Michael is a half-Mexican sixteen-year-old, the middle child of an affluent family in the outer suburbs of Atlanta’s sprawl. It is clear he is much loved, and his relationship with his parents is warm; but Michael feels his parents’ love is conditional, based on their continued ignorance of his gayness.
As in all YA stories, Mike has two sassy best friends, Jackie and Tanner, who attend both his conservative Christian church and the expensive private Christian academy where they are classmates. Jackie and Tanner are rebels, but they’re also straight, so they can afford to be. Mike loves them, but assumes that they, too, love him back only so far as they are ignorant of who he truly is.
Then Chris Myers enters the scene.

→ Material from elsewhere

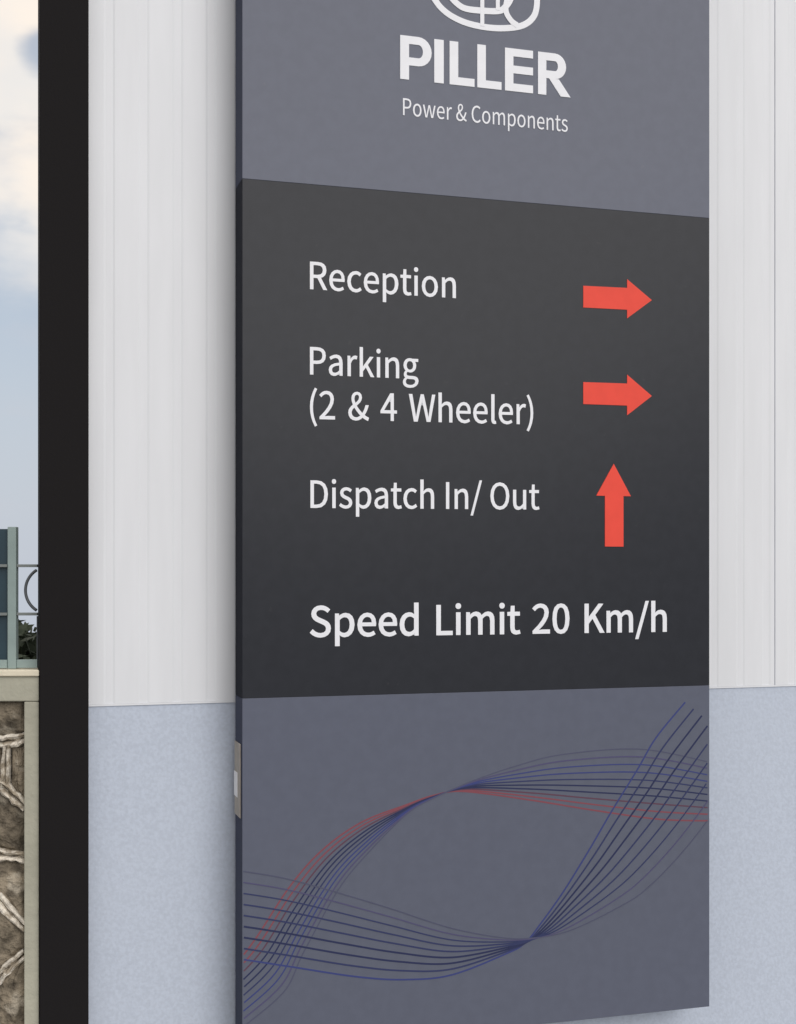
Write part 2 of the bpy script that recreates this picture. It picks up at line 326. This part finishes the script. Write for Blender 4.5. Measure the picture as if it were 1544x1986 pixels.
GLYPHS = {' ':(235,[]),'&':(714,[[272,-14,357,-3,430,28,494,75,556,35,615,5,671,-14,696,66,651,82,603,107,553,140,595,202,632,269,662,340,687,415,598,415,577,351,552,292,523,238,489,188,435,236,384,289,336,345,294,404,358,452,413,504,452,563,467,632,449,711,398,764,316,784,244,770,188,731,152,674,140,603,146,545,163,485,190,422,133,379,84,329,50,271,38,200,55,114,103,46,177,2],[431,125,385,92,335,71,284,63,206,81,152,130,131,205,144,261,179,310,229,355,272,293,322,234,375,177],[258,467,239,515,226,560,222,604,233,661,266,701,317,716,359,704,382,673,390,630,371,568,324,516]]),'(':(355,[[251,-206,310,-180,251,-63,209,62,185,193,176,327,185,459,209,590,251,715,310,832,251,859,186,739,138,611,107,475,97,327,107,178,138,41,186,-86]]),')':(355,[[104,-206,169,-86,217,41,248,178,258,327,248,475,217,611,169,739,104,859,44,832,103,715,146,590,171,459,180,327,171,193,146,62,103,-63,44,-180]]),'/':(412,[[12,-188,82,-188,396,834,327,834]]),'0':(583,[[292,-14,391,11,467,86,515,211,532,388,515,562,467,686,391,759,292,784,193,759,117,686,69,562,53,388,69,211,117,86,193,11],[292,64,232,83,186,141,156,242,145,388,156,532,186,632,232,690,292,708,352,690,398,632,428,532,439,388,428,242,398,141,352,83]]),'2':(583,[[46,0,530,0,530,83,317,83,191,76,315,201,410,323,472,441,494,558,478,651,433,722,362,768,269,784,201,776,142,753,90,718,42,671,98,617,144,663,198,694,257,706,337,686,384,632,399,554,378,450,313,335,203,205,46,57]]),'4':(583,[[357,0,447,0,447,212,550,212,550,289,447,289,447,770,341,770,21,275,21,212,357,212],[357,289,121,289,296,551,358,665,362,665,357,525]]),'C':(670,[[396,-14,466,-6,529,15,584,50,632,97,579,159,527,112,468,82,400,71,301,94,225,157,177,256,161,388,178,517,228,615,304,677,403,699,465,689,517,664,561,626,613,689,560,736,489,770,402,784,267,756,158,677,87,552,61,384,86,217,156,92,263,13]]),'D':(723,[[106,0,303,0,456,26,569,102,637,224,661,388,637,551,568,671,455,745,298,770,106,770],[203,80,203,691,290,691,409,671,494,613,544,517,561,388,544,258,494,161,409,101,290,80]]),'I':(308,[[106,0,203,0,203,770,106,770]]),'K':(679,[[106,0,203,0,203,244,335,401,566,0,674,0,396,478,638,770,527,770,205,383,203,383,203,770,106,770]]),'L':(570,[[106,0,540,0,540,83,203,83,203,770,106,770]]),'O':(779,[[390,-14,523,14,627,94,694,221,718,388,694,554,627,678,523,756,390,784,257,756,153,678,85,554,61,388,85,221,153,94,257,14],[390,71,295,94,223,157,177,257,161,388,177,517,223,615,295,677,390,699,484,677,556,615,602,517,619,388,602,257,556,157,484,94]]),'P':(665,[[106,0,203,0,203,307,330,307,445,321,535,364,593,438,613,544,593,650,534,720,443,758,326,770,106,770],[203,386,203,691,313,691,402,684,466,660,504,615,517,544,505,473,468,423,406,395,317,386]]),'R':(667,[[203,404,203,691,332,691,434,678,497,635,519,555,497,471,434,421,332,404],[528,0,638,0,442,337,513,365,568,410,603,473,616,555,596,656,540,722,455,759,347,770,106,770,106,0,203,0,203,327,341,327]]),'S':(626,[[319,-14,428,3,510,50,563,119,581,205,569,280,535,336,485,378,422,411,313,458,253,486,205,526,185,587,203,646,253,685,329,699,396,690,454,665,504,627,555,689,510,727,456,757,395,777,329,784,232,768,155,726,104,662,86,580,101,506,138,450,188,410,243,382,353,334,419,302,465,260,482,196,463,131,408,87,320,71,242,83,170,117,108,167,50,100,105,53,169,17,241,-6]]),'W':(922,[[190,0,306,0,420,464,459,640,463,640,501,464,618,0,735,0,894,770,801,770,718,351,676,101,670,101,616,351,508,770,419,770,313,351,258,101,254,101,208,351,127,770,27,770]]),'a':(591,[[228,-14,296,-2,359,27,417,68,420,68,429,0,507,0,507,351,496,447,461,521,400,568,310,585,222,573,146,545,86,511,123,444,173,474,230,496,294,505,366,484,402,431,412,361,255,334,146,291,83,230,62,148,84,60,142,5],[255,64,204,73,168,102,154,154,168,205,211,245,290,276,412,297,412,139,359,97,308,72]]),'c':(536,[[321,-14,388,-5,451,20,506,58,464,123,425,94,380,74,330,66,258,82,202,126,166,195,153,285,167,374,204,444,261,488,333,504,375,498,412,481,446,455,495,518,451,551,396,576,329,585,224,565,137,506,77,412,55,285,75,158,131,65,216,6]]),'d':(651,[[291,-14,356,-2,415,27,464,67,467,67,476,0,555,0,555,836,458,836,458,617,463,519,414,554,363,577,303,585,209,564,130,504,76,410,56,285,72,158,120,64,194,6],[312,67,245,82,196,125,165,194,154,286,167,375,203,444,255,488,319,504,366,498,412,479,458,444,458,145,411,101,363,76]]),'e':(582,[[328,-14,399,-6,461,15,515,44,481,108,437,84,390,68,338,63,264,77,205,117,166,180,149,263,534,263,538,317,523,428,479,512,407,566,310,585,215,564,133,505,76,410,55,285,76,159,134,65,221,7],[148,331,167,406,204,462,254,497,312,508,388,488,437,428,454,331]]),'g':(592,[[289,-263,408,-247,499,-204,557,-141,578,-65,565,-4,528,38,466,62,379,70,267,70,207,79,176,100,167,132,172,160,185,182,204,201,288,181,370,195,436,234,481,297,497,379,491,426,475,466,451,497,567,497,567,570,369,570,288,585,206,571,138,530,92,466,75,381,86,318,113,266,149,228,149,224,119,197,96,161,86,118,93,77,111,46,138,24,138,19,92,-18,63,-62,54,-110,71,-175,119,-223,194,-253],[288,246,228,262,184,309,167,381,184,453,227,499,288,515,350,499,393,453,410,381,393,309,349,262],[303,-196,214,-184,157,-150,138,-97,143,-64,162,-31,195,0,269,-8,368,-8,431,-15,470,-38,483,-81,461,-137,398,-180]]),'h':(638,[[97,0,193,0,193,414,246,462,295,491,349,501,410,485,446,436,457,349,457,0,553,0,553,361,542,457,510,528,456,571,378,585,306,572,244,538,189,489,193,607,193,836,97,836]]),'i':(289,[[97,0,193,0,193,570,97,570],[145,688,178,696,201,718,209,752,201,785,178,806,145,814,112,806,90,785,82,752,90,718,112,696]]),'k':(580,[[97,0,191,0,191,150,298,275,465,0,569,0,354,340,544,570,437,570,195,270,191,270,191,836,97,836]]),'l':(298,[[197,-14,253,-5,239,68,220,66,206,70,197,83,193,107,193,836,97,836,97,113,107,45,140,1]]),'m':(973,[[97,0,193,0,193,414,244,463,291,492,336,501,396,485,431,436,442,349,442,0,538,0,538,414,589,463,637,492,682,501,741,485,776,436,788,349,788,0,883,0,883,361,873,457,841,528,787,571,711,585,644,571,582,533,522,476,491,534,439,572,364,585,299,572,240,537,187,487,185,487,175,570,97,570]]),'n':(641,[[97,0,193,0,193,414,246,462,295,491,349,501,410,485,446,436,457,349,457,0,553,0,553,361,542,457,510,528,456,571,378,585,306,572,243,537,187,487,185,487,175,570,97,570]]),'o':(637,[[318,-14,418,6,502,65,560,158,582,285,560,412,502,506,418,565,318,585,218,565,134,506,76,412,55,285,76,158,134,65,218,6],[318,66,251,82,199,126,165,195,153,285,165,374,199,444,251,488,318,504,386,488,438,444,472,374,484,285,472,195,438,126,386,82]]),'p':(651,[[97,-241,193,-241,193,-47,190,53,242,16,295,-6,348,-14,441,7,520,67,575,164,596,294,581,414,537,506,466,564,369,585,304,574,242,544,187,504,185,504,175,570,97,570],[332,67,290,73,243,91,193,126,193,426,246,469,296,495,345,504,414,489,461,446,488,380,496,293,483,198,449,127,397,83]]),'r':(408,[[97,0,193,0,193,367,237,444,286,486,336,499,392,489,410,572,349,585,288,570,233,529,187,466,185,466,175,570,97,570]]),'s':(492,[[246,-14,335,0,400,36,439,90,453,155,437,224,397,271,342,304,279,329,219,353,174,383,157,428,168,469,203,499,263,511,310,504,352,486,392,460,438,520,389,553,329,576,262,585,178,573,116,538,78,487,65,423,90,344,153,292,231,258,293,233,342,199,361,150,349,105,312,73,249,61,186,70,131,93,80,129,34,65,94,25,167,-3]]),'t':(396,[[275,-14,381,7,362,80,297,64,245,77,217,114,209,173,209,493,364,493,364,570,209,570,209,731,129,731,119,570,28,565,28,493,113,493,113,176,122,98,149,38,199,0]]),'u':(638,[[264,-14,335,-1,396,35,452,89,455,89,462,0,542,0,542,570,446,570,446,166,395,111,346,79,292,69,231,85,196,134,185,221,185,570,88,570,88,209,99,113,131,43,185,1]]),'w':(842,[[187,0,298,0,379,306,418,472,423,472,462,308,544,0,661,0,815,570,723,570,640,241,605,82,600,82,560,241,471,570,377,570,288,241,250,82,245,82,211,241,126,570,28,570]])}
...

The son of Mike’s fire-and-brimstone pastor, he surprises everybody who assumes that the Pastor’s Kid is automatically endowed with a bulletproof faith. As Mike finds himself drawn to this smart, funny, troubled boy, he finds his own carefully-built chamber of secrets threatened. He has no faith in the love of those around him for his gay self.
“There are no happy endings for me, not with Chris, not with anyone. Abominations don’t get those, do they?”
This is not a short book, but it kept me on the edge of my seat throughout. The greatest surprise of all is that, in the end, it is Christian love that wins out. Eberhart has given us a book where modern Conservative Christianity’s mistakes are not used as a means to dismiss its fundamental truth: God is love. Eberhart achieves something important and necessary in this book, and he does it with literary flare and emotional maturity.